Thursday, September 15, 2011

Peanut butter and jelly without the bread doesn't work.

Whoever coined the phrase..."Two is company, but three is a crowd"... was not the mother of three boys.   

 My little two have missed their big brother terribly since Tucker started high school.  It's not like he has moved away or is actually gone, but things are different. 

    Instead of all three of them walking to my classroom after school,  Tucker goes to football practice every day and the little two come alone.  Sawyer, Carter and I come home for about 3 hours after school before time to go back and pick Tucker up.  Immediately after school is prime time for play time.  Tucker now misses that part of the day.  The littles are now left to fill this time without him.  So far, it is proving to not be working out so well.

    This morning, as Tucker walked away toward the high school, and we walked toward the elementary school,  Sawyer asked,

"Is today the day that the varsity team plays their game?" 

 I knew immediately why he was asking.  The day the varsity plays their game is the day that the junior high team doesn't have practice.  Sawyer was wanting Tucker to come home after school.  I answered,

"No. Not today.  That's tomorrow." 

Sawyer let out a big sigh and his hopeful look turned to sadness.

"You miss him don't you?"

"Yeah.  I wanna play with him again."

After school, the mood got even more sour.  Sawyer and Carter could not agree on anything!  They made a big pile of pillows to jump on, but it lasted only a couple of minutes before they were upset with each other.  Carter had landed on Sawyer's finger and Sawyer had a major hissy fit about it.  I made them clean up the pillows and try to think of something else to do.  They absolutely could not agree on an alternative activity. There was a lot of sneers, huffs and puffs, and "I don't want to play that!"  I told the boys to go to their rooms.  They were instructed to stay there until they wanted to compromise.  They could come out and go to the other brother's room at any time they were ready to work something out.

They stayed there.

And stayed there.

And stayed there.

I eventually decided that they must not have understood what I meant.  So I went to Carter's room.  I told him that he could come out and go to Sawyer's room and talk to him to decide what to play together.  Then I went to Sawyer's room.  I explained that he could leave his room, if he wanted to go talk to Carter and see what he wanted to play.

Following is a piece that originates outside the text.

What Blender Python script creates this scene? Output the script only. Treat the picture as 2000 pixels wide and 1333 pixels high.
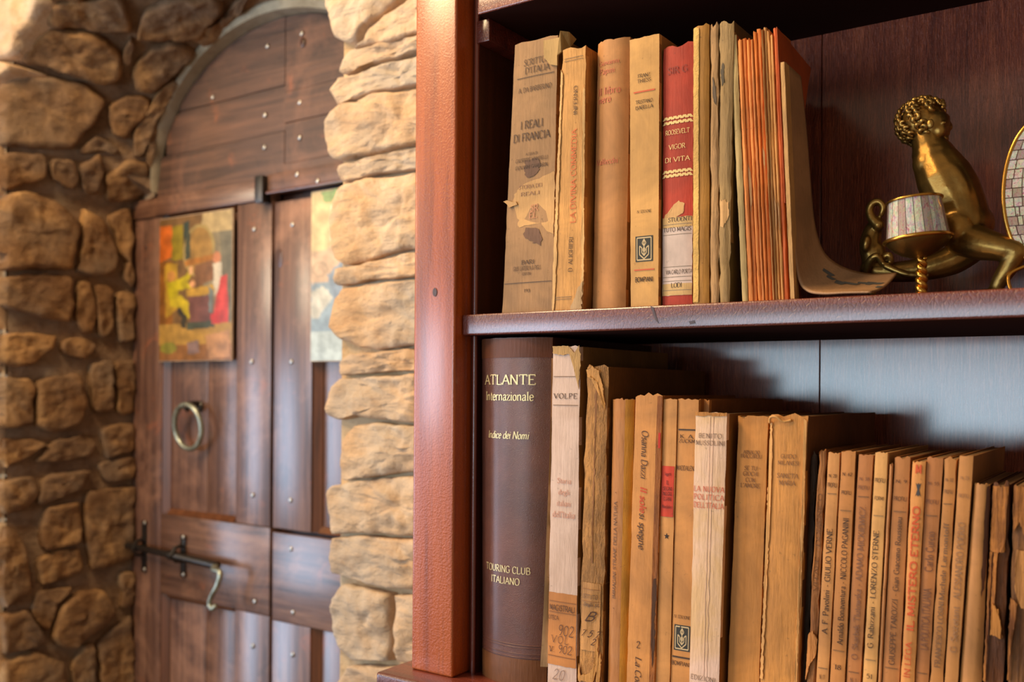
import bpy, bmesh, math, random
from mathutils import Vector, Matrix, noise
random.seed(7)
C = bpy.context.scene.collection
for o in list(bpy.data.objects): bpy.data.objects.remove(o)
# ---------------------------------------------------------------- camera
H = 1.45                      # eye height above the floor
FPX = 1873.0; PU, PV = 1000.0, 760.0
YAW = math.radians(34.8); ROLL = 0.007
CAM = Vector((0, 0, H))
ROT = Matrix.Rotation(YAW, 3, 'Z') @ Matrix.Rotation(math.pi/2, 3, 'X') @ Matrix.Rotation(ROLL, 3, 'Z')
cd = bpy.data.cameras.new('camera'); cam = bpy.data.objects.new('camera', cd); C.objects.link(cam)
cam.matrix_world = Matrix.Translation(CAM) @ ROT.to_4x4()
cd.sensor_width = 36; cd.sensor_fit = 'HORIZONTAL'; cd.lens = FPX/2000*36
cd.shift_y = (PV-666.5)/2000; cd.clip_start = 0.01
cd.dof.use_dof = True; cd.dof.focus_distance = 0.69; cd.dof.aperture_fstop = 7.0
bpy.context.scene.camera = cam
# ---------------------------------------------------------------- world and lights
def lin(c):
    r = []
    for x in c[:3]:
        x = x/255.0; r.append(x/12.92 if x <= .04045 else ((x+.055)/1.055)**2.4)
    return (r[0], r[1], r[2], 1.0)
w = bpy.data.worlds.new('world'); bpy.context.scene.world = w; w.use_nodes = True
w.node_tree.nodes['Background'].inputs[0].default_value = (1.0, .74, .50, 1)
w.node_tree.nodes['Background'].inputs[1].default_value = 0.30
def area(name, loc, target, sx, sy, power, col):
    l = bpy.data.lights.new(name, 'AREA'); l.shape = 'RECTANGLE'; l.size = sx; l.size_y = sy; l.energy = power; l.color = col
    o = bpy.data.objects.new(name, l); C.objects.link(o); o.location = loc
    o.rotation_euler = (Vector(target)-Vector(loc)).to_track_quat('-Z', 'Y').to_euler(); return o
# ceiling lamp above and to the left, warm
area('ceiling_lamp_light', (-1.12, .20, H+1.08), (-.6, .70, H), .26, .26, 12, (1, .76, .46))
area('second_lamp_light', (-1.25, -0.35, H+1.05), (-.6, .75, H), .35, .35, 15, (1, .72, .40))
# far warm lamp on the left that rakes across the door
area('side_lamp_light', (-2.35, -0.55, H+.55), (-1.2, 1.0, H), .30, .30, 9, (1, .82, .58))
# windows of the room behind the camera
area('window_light_back', (-1.10, -2.6, H-.10), (-.3, .8, H-.05), 1.8, .56, 28, (.62, .84, 1))
area('window_light_side', (-2.85, -2.2, H-.06), (-.5, .7, H-.05), .7, .56, 19, (.58, .78, 1))
area('window_light_left', (-4.6, -1.6, H-.62), (-1.2, 1.05, H-.2), 1.2, 1.4, 70, (.55, .74, 1))
vs = bpy.context.scene.view_settings
vs.view_transform = 'Standard'; vs.look = 'None'; vs.exposure = 0.05; vs.gamma = 1; vs.use_curve_mapping = False
# ---------------------------------------------------------------- helpers
def ray(u, v): return ROT @ Vector(((u-PU)/FPX, -(v-PV)/FPX, -1))
def px(u, v, Y): d = ray(u, v); return CAM + d*(Y/d.y)
def pxX(u, v, X): d = ray(u, v); return CAM + d*(X/d.x)
def dep(p): return -(ROT.transposed() @ (p-CAM)).z
def link(name, me, mat=None, parent=None, smooth=None):
    o = bpy.data.objects.new(name, me); C.objects.link(o)
    if mat: me.materials.append(mat)
    if parent:
        o.parent = parent
        loc = parent.location if not parent.parent else parent.location + parent.parent.location
        me.transform(Matrix.Translation(-Vector(loc)))
    if smooth is not None:
        me.shade_smooth()
        if smooth < 180: me.set_sharp_from_angle(angle=math.radians(smooth))
    return o
def mk(name, vs_, fs, mat=None, parent=None, smooth=None):
    me = bpy.data.meshes.new(name); me.from_pydata([tuple(v) for v in vs_], [], fs); me.update()
    return link(name, me, mat, parent, smooth)
def bmo(name, bm, mat=None, parent=None, smooth=None, recalc=True):
    if recalc: bmesh.ops.recalc_face_normals(bm, faces=bm.faces)
    me = bpy.data.meshes.new(name); bm.to_mesh(me); bm.free(); return link(name, me, mat, parent, smooth)
def empty(name, loc, label=None, cat=None, group=None, kind=None):
    o = bpy.data.objects.new(name, None); C.objects.link(o); o.location = loc; o.empty_display_size = .02
    return tag(o, label, cat, group, kind)
def tag(o, label=None, cat=None, group=None, kind=None):
    if label: o['label'] = label
    if cat: o['category'] = cat
    if group: o['group'] = group
    if kind: o['kind'] = kind
    return o
def box(bm, x0, x1, y0, y1, z0, z1, bev=0, seg=2):
    r = bmesh.ops.create_cube(bm, size=1)['verts']
    for v in r: v.co = Vector(((x0+x1)/2+v.co.x*(x1-x0), (y0+y1)/2+v.co.y*(y1-y0), (z0+z1)/2+v.co.z*(z1-z0)))
    if bev:
        es = list({e for v in r for e in v.link_edges})
        bmesh.ops.bevel(bm, geom=es, offset=bev, segments=seg, profile=.6, affect='EDGES')
def bx(name, x0, x1, y0, y1, z0, z1, mat, parent=None, bev=0.001, seg=2):
    bm = bmesh.new(); box(bm, x0, x1, y0, y1, z0, z1, bev, seg); return bmo(name, bm, mat, parent, 40)
def tube(bm, pts, rad, n=10, cap=True):
    """sweep a circle along pts; rad is a number or a list"""
    pts = [Vector(p) for p in pts]; rings = []
    up = Vector((0, 0, 1)); 
    for i, p in enumerate(pts):
        t = (pts[min(i+1, len(pts)-1)] - pts[max(i-1, 0)]).normalized()
        if i == 0:
            a = t.cross(up) if abs(t.dot(up)) < .95 else t.cross(Vector((1, 0, 0))); a.normalize()
        else: a = (a - t*a.dot(t)).normalized()
        b = t.cross(a); r = rad[i] if isinstance(rad, (list, tuple)) else rad
        rings.append([bm.verts.new(p + (a*math.cos(2*math.pi*k/n) + b*math.sin(2*math.pi*k/n))*r) for k in range(n)])
    for i in range(len(rings)-1):
        for k in range(n): bm.faces.new((rings[i][k], rings[i][(k+1) % n], rings[i+1][(k+1) % n], rings[i+1][k]))
    if cap: bm.faces.new(rings[0]); bm.faces.new(rings[-1][::-1])
def spl(pts, n=8):
    """catmull-rom through pts"""
    pts = [Vector(p) for p in pts]; out = []
    for i in range(len(pts)-1):
        p0 = pts[max(i-1, 0)]; p1 = pts[i]; p2 = pts[i+1]; p3 = pts[min(i+2, len(pts)-1)]
        for k in range(n):
            t = k/n
            out.append(.5*((2*p1)+(-p0+p2)*t+(2*p0-5*p1+4*p2-p3)*t*t+(-p0+3*p1-3*p2+p3)*t**3))
    out.append(pts[-1]); return out
def lathe(bm, prof, cx, cy, n=40, axis=None):
    rings = []
    for r, z in prof:
        rings.append([bm.verts.new((cx+r*math.cos(2*math.pi*k/n), cy+r*math.sin(2*math.pi*k/n), z)) for k in range(n)])
    for i in range(len(rings)-1):
        for k in range(n): bm.faces.new((rings[i][k], rings[i][(k+1) % n], rings[i+1][(k+1) % n], rings[i+1][k]))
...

Sawyer replied, "I probably won't like what Carter wants to play.  I bet it will be pirates or something else I don't like."

"OK, then just stay in here!"

Then, I slammed the door.  I am not proud of that.

I was fuming at my younger sons inability to get along.  And sad that they weren't playing happily.  And I was missing Tucker, too.

Sawyer and Carter do love each other. Very much.  And they get along, most of the time, but they fight, too.  They fight infinitely more than the three of them together.

At that moment.....right after I acted like an idiot, the phone rang.  It was Tucker.  He was finished with football early.  I made the announcement, we grabbed shoes, and we hit the door.

We picked him up, and everything was as it should be.  The events that had just happened moments before were a just a memory.  Everyone was happy and smiling.  We were getting reports of Tucker getting "ear holed" at football practice and of making another 100 on a test.  All three boys were giddy at the prospect of playing "trampoline football", their favorite game, together outside before it got dark.

As I am writing this blog, all three boys are playing happily outside.  I haven't heard a single peep from them in the two hours since Tucker got home. 

Sawyer and Carter are like peanut butter and jelly.  But Tucker is the bread that holds them together.


This photo still hangs on the main wall in my living room.  I have taken many photos since this one was taken years ago, but I cannot replace it.  It perfectly shows, in a photo, the relationship my boys have with each other.  The little two lean on Tucker and cling to his every move.  And he is always there to support them.